→ **Provided information**

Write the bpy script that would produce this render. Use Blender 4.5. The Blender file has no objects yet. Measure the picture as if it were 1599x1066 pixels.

---

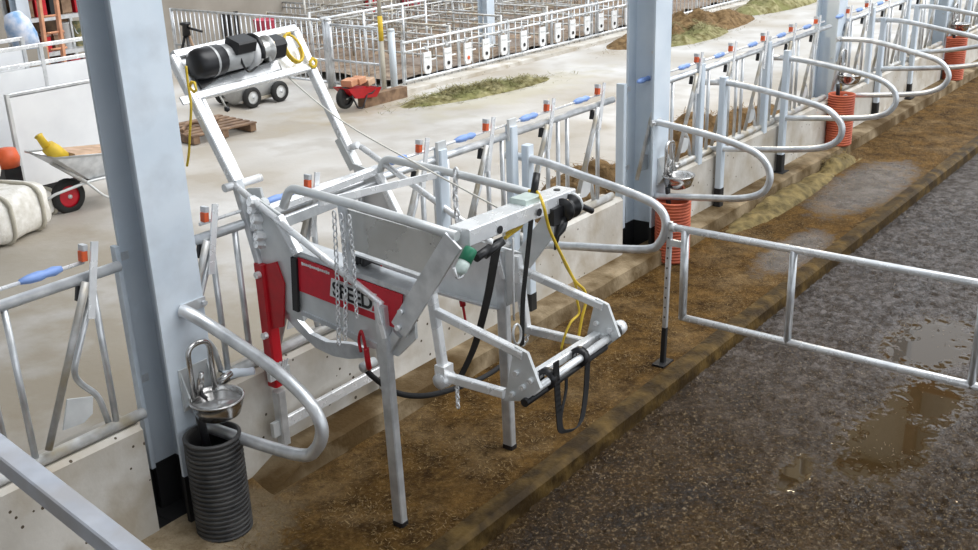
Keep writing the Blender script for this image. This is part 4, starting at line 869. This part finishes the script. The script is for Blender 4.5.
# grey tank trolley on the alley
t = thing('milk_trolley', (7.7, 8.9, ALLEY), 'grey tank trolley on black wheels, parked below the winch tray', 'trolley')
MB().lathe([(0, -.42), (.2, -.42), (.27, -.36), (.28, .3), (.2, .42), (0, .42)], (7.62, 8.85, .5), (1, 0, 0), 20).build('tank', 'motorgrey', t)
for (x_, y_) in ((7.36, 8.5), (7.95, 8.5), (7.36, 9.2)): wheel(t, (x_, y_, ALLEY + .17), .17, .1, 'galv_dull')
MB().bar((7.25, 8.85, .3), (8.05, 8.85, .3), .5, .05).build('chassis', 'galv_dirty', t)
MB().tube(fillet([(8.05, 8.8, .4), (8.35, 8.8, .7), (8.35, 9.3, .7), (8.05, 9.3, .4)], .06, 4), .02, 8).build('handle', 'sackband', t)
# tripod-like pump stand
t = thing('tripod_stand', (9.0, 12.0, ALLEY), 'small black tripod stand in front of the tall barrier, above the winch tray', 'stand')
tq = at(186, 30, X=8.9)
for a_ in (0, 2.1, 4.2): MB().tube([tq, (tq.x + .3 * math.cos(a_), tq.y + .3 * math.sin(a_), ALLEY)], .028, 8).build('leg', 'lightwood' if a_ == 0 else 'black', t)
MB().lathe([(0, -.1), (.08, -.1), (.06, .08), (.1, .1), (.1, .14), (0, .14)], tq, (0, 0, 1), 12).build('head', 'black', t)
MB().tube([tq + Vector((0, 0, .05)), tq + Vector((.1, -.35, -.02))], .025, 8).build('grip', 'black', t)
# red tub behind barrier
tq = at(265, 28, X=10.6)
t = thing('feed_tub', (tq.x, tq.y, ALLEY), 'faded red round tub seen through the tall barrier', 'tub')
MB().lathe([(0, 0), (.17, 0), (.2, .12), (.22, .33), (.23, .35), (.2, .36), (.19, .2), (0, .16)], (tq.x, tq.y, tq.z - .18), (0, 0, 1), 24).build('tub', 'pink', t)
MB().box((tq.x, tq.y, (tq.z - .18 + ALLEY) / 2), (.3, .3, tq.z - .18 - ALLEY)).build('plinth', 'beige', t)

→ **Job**
Search the data for the string "script" and copy each line where it appears.

→ **Completed task**
Write the bpy script that would produce this render. Use Blender 4.5. The Blender file has no objects yet. Measure the picture as if it were 1599x1066 pixels.
Keep writing the Blender script for this image. This is part 4, starting at line 869. This part finishes the script. The script is for Blender 4.5.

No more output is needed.